Sorry to break it to you, folks, but if you drive a newish-model car, the manufacturer is spying on you. If China wants that data, they can buy it on the open market. And anything they can’t buy, they can collect at vastly lower cost via means more direct than “sell Canadians EVs and hope they drive around sensitive areas.” If Ford is suddenly seized with concerns about the privacy rights of Ontario motorists, I look forward to the introduction of a beefy personal-privacy law in the spring sitting of the legislature; I’m not holding my breath.

Perhaps the most amusing of Ford’s assertions is that, while under this agreement Chinese imports will be only 49,000 vehicles in the coming year — just a few per cent of Canada’s total auto production — this represents a whopping 33 per cent of electric-vehicles sales and is somehow a critical threat to the EV sector here.

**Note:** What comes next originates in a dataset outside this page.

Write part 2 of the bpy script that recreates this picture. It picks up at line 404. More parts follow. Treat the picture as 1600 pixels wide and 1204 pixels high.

There are a few words one could use to describe Ford’s sudden concern for the level of EV sales in this province and this country, but “chutzpah” is a relatively family friendly one I can use. The Tories came to power going to war against every measure aimed at making EVs more accessible to Ontario households — tearing out EV chargers, reversing building-code rules that would have made it easier to add home chargers — and even as their attitude has softened in recent years, they still can’t bring themselves to actually give their full-throated support to EVs. We know this because, earlier in Ford’s speech, he called on the federal government to eliminate the already-weakened federal regulations requiring automakers to make EVs available.

Yes, a trivial number of Chinese auto imports can represent a much larger share of the smaller EV sector. That’s precisely because the government of the largest province, representing 40 per cent of car buyers in this country, has been happy to benefit from other jurisdictions’ support for EVs, all while suffering from a kind of policymaking schizophrenia: it wants the jobs that EV manufacturing can bring but apparently doesn’t want anyone to actually buy EVs — certainly not if the price is even modest consumer subsidies.

The Ford government’s inconsistency isn’t new; it’s been a theme of at least the past year, as Ontario hoped that someone else would bail it out of the quandary it’s in. But Ford’s complaints just expose the more fundamental underlying problem with Ontario’s position in all this: “keep Chinese imports out forever” was a perfect example of an unsustainable policy.

By “unsustainable,” I don’t mean in the environmental sense of the word (though obstructing the adoption of electric vehicles is also unsustainable in that sense). I mean simply in the sense that, in the words of Hebert Stein, “if something cannot go on forever, it will stop.” We were always going to allow Chinese auto imports in at some point; the question was under what conditions and whether we could extract some advantage for Canada.

There’s plenty of room for reasonable disagreement about whether the deal announced last week maximizes the gain to Canada. But, on the face of it, allowing as many EVs in from China as we were allowing prior to 2024’s tariffs is hardly a radical measure. And in international relations, nothing is written in stone, particularly right now. If China doesn’t live up to its side of the bargain, we could always bring tariffs back.

Prime Minister Mark Carney’s critics, including Ford, fear that once Chinese EVs have become widespread and an accepted part of the landscape here, they’ll be hard to displace. But that’s true only if consumers (who are also voters) come to accept or even demand them. In other words, the notion that this will be impossible to reverse already concedes that the Chinese are making better, cheaper cars than our coddled, subsidized domestic automakers are capable of. The next question has always been: “So what are we actually protecting Canadian consumers from?”

Ford had years to think of a compelling answer to an obvious question and failed to do so. That’s rough for him, but it doesn’t prove that Carney’s deal is a bad one.